The evidence of how short Maryland is falling was there all day, literally from beginning (the botched option and, uh, the other botched option) to end (the two absolutely hideous final possessions, featuring an astounding five dropped passes in the end zone and an end-zone interception).

It was out of character for this team, even though the Terps have dug themselves holes before. They stormed back against Virginia, but didn't play nearly as sloppily then. They got routed at West Virginia, but that blowout wasn't wrapped in a neat holiday bow the way the two fumbles yesterday were, as well as the third-quarter interception return for a score.

Destiny in their own hands? Not these hands, not this day.

This has been a feisty, opportunistic team throughout the five-game winning streak (by a total of 13 points) leading up to yesterday. None had the faithful holding its breath more than the seemingly culture-altering wins at home over FSU and Miami.

At the same time, the players insisted, the success and the narrow escapes had bred confidence rather than cockiness. "We weren't blowing teams out. We weren't thinking we were all that," said quarterback Sam Hollenbach, adding, "If we'd had plays like we had today against any of the five teams we [beat], we would have lost those games, too."

It all made the mess they made of this one all the more perplexing. Boston College couldn't even mess up enough to make up for the Terps' mistakes. The Eagles never turned it over, but they committed 11 penalties, several of them of the harebrained variety. Four of them gave the Terps first downs, and one (an ineligible receiver downfield that offset a pass interference in the end zone) cost Boston College a first-and-goal at the 1 late in the first quarter.

None of it mattered.

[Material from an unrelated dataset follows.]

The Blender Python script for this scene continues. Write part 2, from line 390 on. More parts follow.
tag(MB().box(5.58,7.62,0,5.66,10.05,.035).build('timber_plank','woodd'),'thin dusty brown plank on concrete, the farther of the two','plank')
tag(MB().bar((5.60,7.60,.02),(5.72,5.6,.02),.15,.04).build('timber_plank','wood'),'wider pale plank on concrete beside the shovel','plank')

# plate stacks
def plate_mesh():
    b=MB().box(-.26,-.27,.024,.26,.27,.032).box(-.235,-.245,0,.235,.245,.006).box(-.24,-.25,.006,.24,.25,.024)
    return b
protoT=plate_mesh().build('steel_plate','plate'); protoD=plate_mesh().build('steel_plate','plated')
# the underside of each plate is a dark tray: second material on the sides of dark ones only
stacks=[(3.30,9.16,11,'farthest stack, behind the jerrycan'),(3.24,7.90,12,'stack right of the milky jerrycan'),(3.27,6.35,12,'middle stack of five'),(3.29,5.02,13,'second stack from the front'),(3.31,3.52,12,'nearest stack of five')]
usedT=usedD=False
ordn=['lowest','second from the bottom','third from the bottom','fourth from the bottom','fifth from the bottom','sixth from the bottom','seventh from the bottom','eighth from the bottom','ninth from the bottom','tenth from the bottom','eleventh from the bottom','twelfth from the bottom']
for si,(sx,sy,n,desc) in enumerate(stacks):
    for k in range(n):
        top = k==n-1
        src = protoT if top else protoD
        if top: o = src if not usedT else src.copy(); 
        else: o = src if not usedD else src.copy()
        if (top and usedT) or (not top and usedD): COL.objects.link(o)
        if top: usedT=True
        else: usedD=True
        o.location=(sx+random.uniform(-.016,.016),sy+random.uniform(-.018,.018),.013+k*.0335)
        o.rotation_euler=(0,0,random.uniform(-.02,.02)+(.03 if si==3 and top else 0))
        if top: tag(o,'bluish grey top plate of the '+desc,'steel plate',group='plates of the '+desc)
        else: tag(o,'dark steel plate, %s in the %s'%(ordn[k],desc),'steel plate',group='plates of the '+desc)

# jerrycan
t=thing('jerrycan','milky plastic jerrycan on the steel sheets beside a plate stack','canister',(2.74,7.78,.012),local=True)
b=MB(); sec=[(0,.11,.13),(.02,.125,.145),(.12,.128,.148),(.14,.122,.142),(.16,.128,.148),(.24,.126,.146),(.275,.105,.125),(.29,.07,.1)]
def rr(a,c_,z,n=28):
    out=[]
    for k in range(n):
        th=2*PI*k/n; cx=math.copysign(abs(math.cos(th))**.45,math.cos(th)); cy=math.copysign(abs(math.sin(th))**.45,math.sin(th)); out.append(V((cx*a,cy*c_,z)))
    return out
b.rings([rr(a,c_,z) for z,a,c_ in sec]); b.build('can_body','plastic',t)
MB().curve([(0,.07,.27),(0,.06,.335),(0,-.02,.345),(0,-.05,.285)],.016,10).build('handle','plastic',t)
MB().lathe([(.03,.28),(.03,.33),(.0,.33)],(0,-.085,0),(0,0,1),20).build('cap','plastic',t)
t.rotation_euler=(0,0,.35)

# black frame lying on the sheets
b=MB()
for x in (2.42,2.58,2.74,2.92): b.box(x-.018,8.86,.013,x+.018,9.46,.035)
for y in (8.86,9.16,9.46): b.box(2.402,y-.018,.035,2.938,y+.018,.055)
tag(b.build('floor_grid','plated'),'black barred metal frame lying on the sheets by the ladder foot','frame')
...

Every opportunity the Eagles gave them, the Terps gave it right back.

It's not hard to break this one down: that many turnovers, that many dropped passes, and you deserve what you get. This is the essence of how Friedgen described the two quick fumbles: "You've got to block somebody ... If you don't block somebody, you're going to suffer the results."

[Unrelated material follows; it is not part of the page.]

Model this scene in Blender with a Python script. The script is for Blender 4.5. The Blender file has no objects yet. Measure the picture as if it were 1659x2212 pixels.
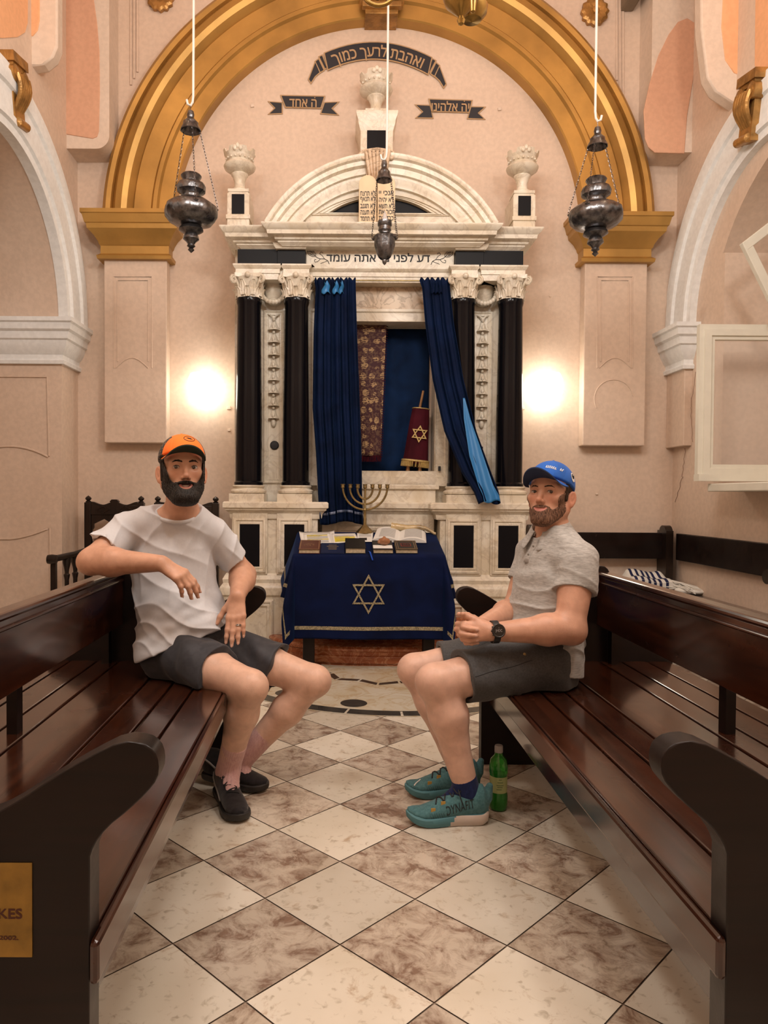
import bpy, bmesh, math, random
import numpy as np
from mathutils import Vector, Matrix, geometry
random.seed(7)
SC = bpy.context.scene
COL = SC.collection
PI = math.pi
# ------------------------------------------------------------------ camera
FPX, PCX, PCY = 1560.0, 735.0, 1106.0
CAMZ = 1.15
_p, _r = math.radians(1.25), math.radians(0.35)
_F = np.array([0, math.cos(_p), -math.sin(_p)])
_U0 = np.array([0, math.sin(_p), math.cos(_p)])
_R0 = np.array([1.0, 0, 0])
_R = math.cos(_r) * _R0 + math.sin(_r) * _U0
_U = -math.sin(_r) * _R0 + math.cos(_r) * _U0
cam = bpy.data.cameras.new('camera')
camo = bpy.data.objects.new('camera', cam)
COL.objects.link(camo)
camo.matrix_world = Matrix(((_R[0], _U[0], -_F[0], 0), (_R[1], _U[1], -_F[1], 0), (_R[2], _U[2], -_F[2], CAMZ), (0, 0, 0, 1)))
cam.sensor_fit = 'VERTICAL'; cam.sensor_height = 36.0
cam.lens = FPX / 2212 * 36
cam.shift_x = (829.5 - PCX) / 2212
cam.clip_start = 0.02
SC.camera = camo
def P(px, py, d):
    """point seen at pixel (px,py) of the photograph, at distance d into the room"""
    v = _F + (px - PCX) / FPX * _R - (py - PCY) / FPX * _U
    v = v * (d / v[1])
    return np.array([v[0], v[1], v[2] + CAMZ])
def Xp(px, d): return P(px, 1072, d)[0]
def Zp(py, d, px=812): return P(px, py, d)[2]
# ------------------------------------------------------------------ light
SC.view_settings.view_transform = 'Standard'
SC.view_settings.look = 'None'
SC.view_settings.gamma = 1.0
SC.view_settings.use_curve_mapping = False
SC.view_settings.exposure = 0.05
w = bpy.data.worlds.new('world'); SC.world = w; w.use_nodes = True
w.node_tree.nodes['Background'].inputs[0].default_value = (1.0, 0.86, 0.72, 1)
w.node_tree.nodes['Background'].inputs[1].default_value = 0.02
def point(name, loc, power, color, size):
    l = bpy.data.lights.new(name, 'POINT'); l.energy = power; l.color = color; l.shadow_soft_size = size
    o = bpy.data.objects.new(name, l); o.location = loc; COL.objects.link(o); return o
WARM = (1.0, 0.94, 0.865)
# one point light at the chandelier; side pair and high fill added, without fixtures
for nm, x, y, z, pw, sz in (('chandelier_and_fill', 0.46, 2.6, 3.75, 82, .28), ('chandelier_and_fill', -0.95, 1.6, 3.8, 100, .25), ('chandelier_and_fill', 1.6, 1.6, 3.8, 100, .25), ('chandelier_and_fill', .3, .4, 5.2, 105, .3)):
    point(nm, (x, y, z), pw, WARM, sz)
for x, y, z, pw in ((-1.55, 3.7, 5.0, 9), (2.1, 3.7, 5.0, 9)):
    point('corner_glow_light', (x, y, z), pw, (1.0, .72, .45), .12)  # small warm lamps added for the glow in the upper corners, no fixture
# ------------------------------------------------------------------ materials
def mat(name): 
    m = bpy.data.materials.new(name); m.use_nodes = True
    return m, m.node_tree.nodes, m.node_tree.links, m.node_tree.nodes['Principled BSDF']
def basic(name, col, rough=.5, metal=0, spec=.5, sheen=0, coat=0, emit=None, est=0, noise=0, nscale=20, bump=0, bscale=60, col2=None, alpha=1, trans=0, detail=6):
    m, n, l, b = mat(name)
    b.inputs['Base Color'].default_value = (*col, 1); b.inputs['Roughness'].default_value = rough
    b.inputs['Metallic'].default_value = metal; b.inputs['Specular IOR Level'].default_value = spec
    b.inputs['Coat Weight'].default_value = coat; b.inputs['Coat Roughness'].default_value = .08
    b.inputs['Transmission Weight'].default_value = trans; b.inputs['Alpha'].default_value = alpha
    if sheen: b.inputs['Sheen Weight'].default_value = sheen; b.inputs['Sheen Roughness'].default_value = .35; b.inputs['Sheen Tint'].default_value = (*[min(1, c * 3 + .1) for c in col], 1)
    if emit: b.inputs['Emission Color'].default_value = (*emit, 1); b.inputs['Emission Strength'].default_value = est
    tc = n.new('ShaderNodeTexCoord')
    if noise or col2:
        t = n.new('ShaderNodeTexNoise'); t.inputs['Scale'].default_value = nscale; t.inputs['Detail'].default_value = detail
        l.new(tc.outputs['Object'], t.inputs['Vector'])
        r = n.new('ShaderNodeValToRGB'); c2 = col2 or tuple(c * (1 - noise) for c in col)
        r.color_ramp.elements[0].color = (*c2, 1); r.color_ramp.elements[1].color = (*col, 1)
        r.color_ramp.elements[0].position = .32; r.color_ramp.elements[1].position = .62
        l.new(t.outputs['Fac'], r.inputs['Fac']); l.new(r.outputs['Color'], b.inputs['Base Color'])
    if bump:
        t2 = n.new('ShaderNodeTexNoise'); t2.inputs['Scale'].default_value = bscale; t2.inputs['Detail'].default_value = 5
        l.new(tc.outputs['Object'], t2.inputs['Vector'])
        bp = n.new('ShaderNodeBump'); bp.inputs['Strength'].default_value = bump; bp.inputs['Distance'].default_value = .01
        l.new(t2.outputs['Fac'], bp.inputs['Height']); l.new(bp.outputs['Normal'], b.inputs['Normal'])
    return m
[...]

Put all those messed-up plays together and it seems to make a picture of a team in over its head. That's harsh, especially after winning the way the Terps had - but Boston College simply isn't good enough to make them look as bad as they did. Good, yes, but not 22 points better, even at home.

The window is wide-open for one of Florida State's and Miami's former sacrificial lambs to step to the forefront of the ACC - and if that's what the Terps want to do, they can't follow wins like last week's by falling on their faces the next. For it to happen this season, rather than in the past leaner years, dilutes the progress that has been made.

So even if the cards fall right, they beat Wake and land the berth in Jacksonville, the taste from yesterday won't be completely washed away.

"I thought we would understand the importance of this game," Friedgen said. "Not to play well in this game is hard for me to tolerate, really."

Nobody should.

david.steele@baltsun.com

David Steele -- Points After

Last year's starting quarterback tried (and acquitted) on rape charges. His backfield mate drawn into two sexual assault cases soon after he leaves school. Evidence of steroid problems, including two players booted off the team. As usual, Miami is a mess and a disgrace to college football. Oh, wait, that all went on at Navy. Yikes.

It appears that the Heisman Trophy race is going to come down to Ohio State's Troy Smith vs. Notre Dame's Brady Quinn, but it's not crystal clear exactly why it's not coming down to West Virginia teammates Steve Slaton and Pat White.

Speaking of the trophy, it's good to see O.J. Simpson still bringing honor and distinction to that award's legacy even in his later years.

Late last week, Kobe Bryant became the youngest, most selfish, most team-wrecking NBA player to score 17,000 career points.

So far, Maryland's men's basketball team doesn't seem to miss the leadership of last season's senior class.